Menurutnya, pemerintah sering membangun narasi bahwa aspirasi harus disampaikan secara damai. Namun, bukti menunjukkan bahwa sekalipun puluhan tahun masyarakat melakukan protes secara damai, negara tetap tidak hadir memberi keadilan.


“Kalau rakyat marah, jangan salahkan rakyat. Karena yang memprovokasi justru negara yang terus mengingkari janji," tambahnya.


Suciwati juga menyoroti situasi politik dan keamanan yang menurutnya kembali mengulang pola masa lalu.


"Hari ini kita melihat militerisme mulai berjalan lagi, ada penculikan, ada orang hilang, penangkapan sewenang-wenang. Akar masalahnya tidak pernah diselesaikan," tegasnya.


Ia menyebut, penggunaan kekerasan negara terhadap rakyat hanya memperlihatkan wajah otoritarianisme yang sama sekali tidak punya rasa malu.


"Kalau pejabat salah, harusnya dibawa ke pengadilan. Tapi yang terjadi justru impunitas dibiarkan, dan uang rakyat terus dihamburkan untuk mempertahankan kekuasaan," ucapnya.


Suciwati menekankan bahwa Kamisan adalah upaya kolektif untuk merawat ingatan publik.
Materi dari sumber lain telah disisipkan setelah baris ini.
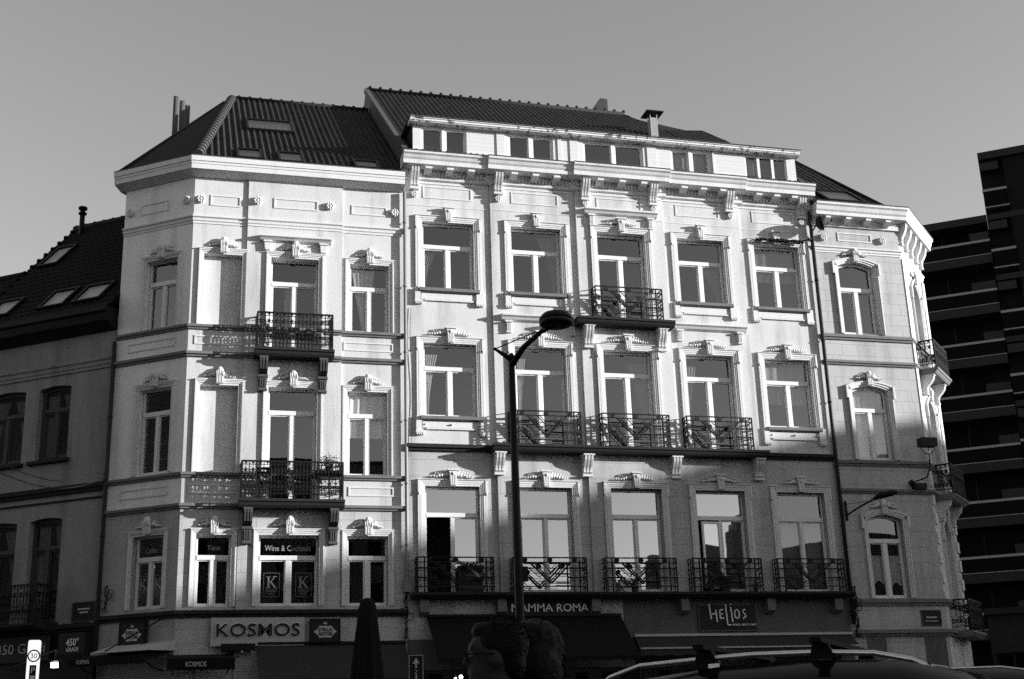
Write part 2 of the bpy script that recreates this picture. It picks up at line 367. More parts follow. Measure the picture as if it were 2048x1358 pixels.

Ia menolak pandangan bahwa aksi ini didorong dendam, melainkan untuk menjaga agar sejarah kelam tidak dilupakan.


"Ini bukan soal dendam. Kita sedang menolak lupa, menghapus impunitas, dan terus mendorong tegaknya keadilan,” katanya.


“Kalau negara membangun narasi untuk mendiskreditkan korban, Kamisan hadir untuk membuktikan sebaliknya yaitu bahwa korban tidak bisa dibeli, dan perjuangan tidak bisa dibungkam," terangnya.


Suciwati juga menyoroti keterlibatan generasi muda dalam Aksi Kamisan yang kini tersebar di 72 kota, bahkan hingga luar negeri. Menurutnya, hal itu menjadi tanda bahwa perjuangan menegakkan keadilan mendapat dukungan lintas generasi.


"Anak-anak generasi sekarang melihat Kamisan sebagai contoh konkret bahwa demo bisa damai, konsisten, dan teguh memperjuangkan keadilan. Mereka butuh figur nyata untuk belajar, dan Kamisan memberi ruang itu," jelasnya.


Munir dikenal sebagai pejuang hak asasi manusia yang gigih membela korban pelanggaran HAM, mulai dari kasus penculikan aktivis 1998 hingga tragedi di berbagai daerah konflik. Namun 21 tahun setelah kematiannya, negara dinilai gagal mengungkap dalang pembunuhan tersebut.


Bagi Suciwati, warisan perjuangan Munir tidak boleh berhenti. Ia menilai, Munir sudah memberi contoh sejak dulu, bahkan saat militer sangat kuat.


"Ia (Munir) berani menunjuk langsung siapa yang bertanggung jawab. Itu pintu bagi rakyat untuk percaya bahwa melawan ketidakadilan itu mungkin," katanya.


Aksi Kamisan pertama kali digelar pada 18 Januari 2007 oleh keluarga korban pelanggaran HAM bersama para aktivis. Sejak itu, aksi ini terus berlangsung setiap Kamis sore di depan Istana Negara, menjadikannya salah satu bentuk protes sipil paling konsisten di Indonesia.


"Selama keadilan belum ditegakkan, Kamisan akan terus hadir," tegas Suciwati.